Congressional hearings aren’t exactly known for fact-finding and informed inquiry, but we just got a bunch of really good questions directed at Robinhood executives.
    
    
            From Congresswoman Nydia Velazquez:
    
    
            – “Robinhood seems to have perfected the gamification of trading providing the user with the perception that investing through the Robinhood app offers recreational gain … with no downside risk. … How does Robinhood balance disclosures about the potential downside risk of investing, including substantial downside loss?”
    
    
            Vlad Tenev’s response: “We know that investing is serious and we’re investing in all the educational tools and support to help people on their investing journey.”
    
    
            From Congressman Blaine Luetkemeyer:
    
    
            – “Do you think we need more legislation or did the system actually work?
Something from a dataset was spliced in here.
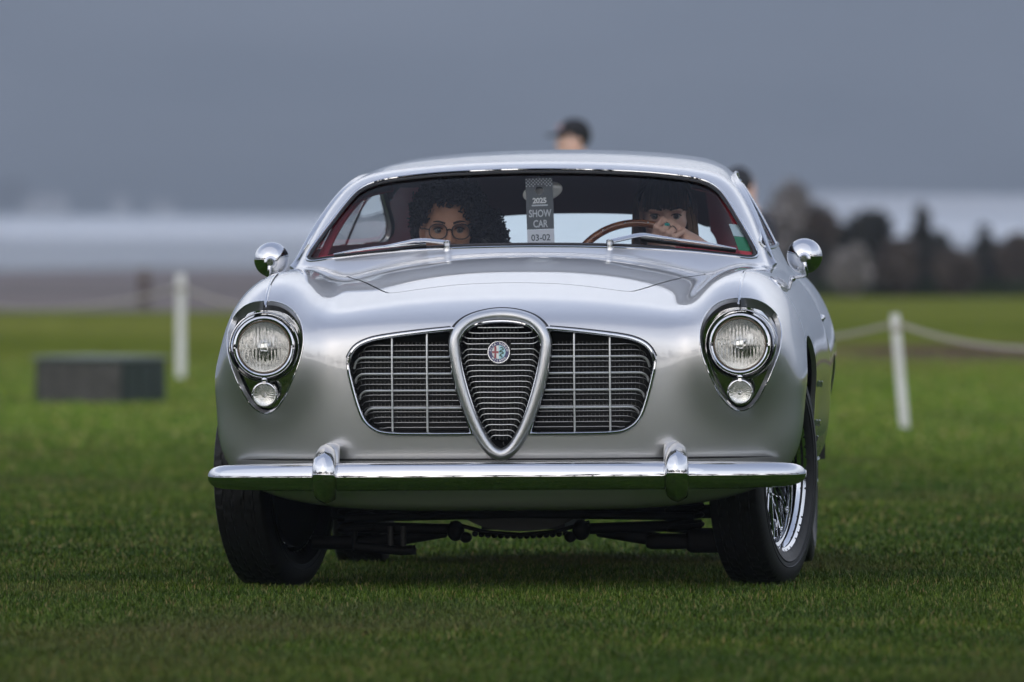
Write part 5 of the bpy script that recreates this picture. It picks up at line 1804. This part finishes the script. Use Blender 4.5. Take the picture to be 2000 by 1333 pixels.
for s_ in (-1, 1):
    t = np.linspace(0, 2 * math.pi, 40, endpoint=False)
    pts = np.c_[s_ * .034 + .0265 * np.sign(np.cos(t)) * abs(np.cos(t)) ** .85, -.1060 + .10 * (np.abs(s_ * .034 + .0265 * np.cos(t)) ** 2), -.002 + .0225 * np.sign(np.sin(t)) * abs(np.sin(t)) ** .9]
    MB().add(*tube(pts, .0020, 8, closed=True)).build('frame', M['rubber'], gl)
    MB().add(np.vstack([pts, [[s_ * .034, -.1050, -.002]]]), [(i, (i + 1) % 40, 40) for i in range(40)]).build('lens', M['side_glass'], gl)
    MB().add(*tube([(s_ * .060, -.103, .004), (s_ * .073, -.06, .006), (s_ * .077, .01, .004)], .0022, 6)).build('temple', M['rubber'], gl)
MB().add(*tube([(-.008, -.107, .002), (0, -.1085, .005), (.008, -.107, .002)], .0022, 6)).build('bridge', M['rubber'], gl)

# the driver (picture right): fringe, long hair, hand on the wheel
Hd = (.347, 2.12, 1.057); Rd = rotm(R(8), R(5), 0)
dr = person('driver with long brown hair and fringe, one ringed hand on the wooden steering wheel', CARM, None)
hf = xf(blend(head_parts(.9, .95)), Hd, Rd)
# the grip on the rim
ga = R(54)
swM = Matrix.Translation((.277, 1.80, .845)) @ Matrix.Rotation(R(-24), 4, 'X')
def onrim(a, off=0, fwd=0):
    return np.array(swM @ Vector(((.20 + off) * math.cos(a), fwd, (.20 + off) * math.sin(a))))
G = onrim(ga)
arm = []
sh_r = np.array([.52, 2.20, .815]); el = np.array([.60, 2.06, .78]); wr = np.array([.505, 1.90, .928])
arm += [(cap(sh_r, el, .050, .042), .02, 1), (cap(el, wr, .041, .027), .015, 1)]
# back of the hand, lying over the rim and facing the screen
kn = [onrim(ga + R(a), .014, -.026) for a in (15, 8.2, 1.4, -5.4)]
palm_c = onrim(ga - R(6), .020, .012)
wr2 = np.array([.450, 1.868, .963])
arm += [(cap(wr, wr2, .026, .025), .01, 1), (cap(wr2, kn[1], .020, .0095), .004, 1), (cap(wr2, kn[0], .018, .009), .003, 1), (cap(wr2, kn[2], .020, .009), .003, 1), (cap(wr2, kn[3], .020, .009), .003, 1), (cap(wr2, palm_c, .022, .013), .004, 1)]
fing = []
for i, k in enumerate(kn):
    aa = ga + R((15, 8.2, 1.4, -5.4)[i]) ; L = (.9, 1.0, .95, .8)[i]
    p1_ = onrim(aa + R(1.5), -.006 - .014 * L, -.036)
    p2_ = onrim(aa + R(2), -.030 * L - .004, -.014)
    p3_ = onrim(aa + R(2), -.022 * L, .010)
    r0 = (.0092, .0095, .0092, .0082)[i]
    arm += [(cap(k, p1_, r0 * 1.08, r0), .0012, 1), (cap(p1_, p2_, r0, r0 * .92), .0018, 1), (cap(p2_, p3_, r0 * .92, r0 * .8), .0018, 1)]
    fing.append((k, p1_, r0))
th0 = wr2 + (palm_c - wr2) * .45
th1, th2 = onrim(ga - R(14), .000, -.016), onrim(ga - R(10), -.024, -.016)
arm += [(cap(th0, th1, .016, .0105), .004, 1), (cap(th1, th2, .0105, .0085), .002, 1)]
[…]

Was it self-correcting? The fact that someone like yourself was able to take advantage of shorting? Maybe there was over-aggressive investing that was taking place … they didn’t work because you outsmarted the system?”
    
    
            Keith Gill’s response: “Increased transparency could help so someone like me could have a better understanding of how those things work could be quite beneficial to retail investors.”
    
    
            – “You mentioned settling trades in real time … What are the unintended consequences if you did something like that?”
    
    
            Tenev’s response: “Certain market participants rely on next-day settlement to be able to take advantage of intraday netting and run up larger one-sided positions in certain stock with the knowledge they can close those positions by the time settlements happen, and I understand that could be a limitation to some of these institutions. … I don’t think these are insurmountable challenges.”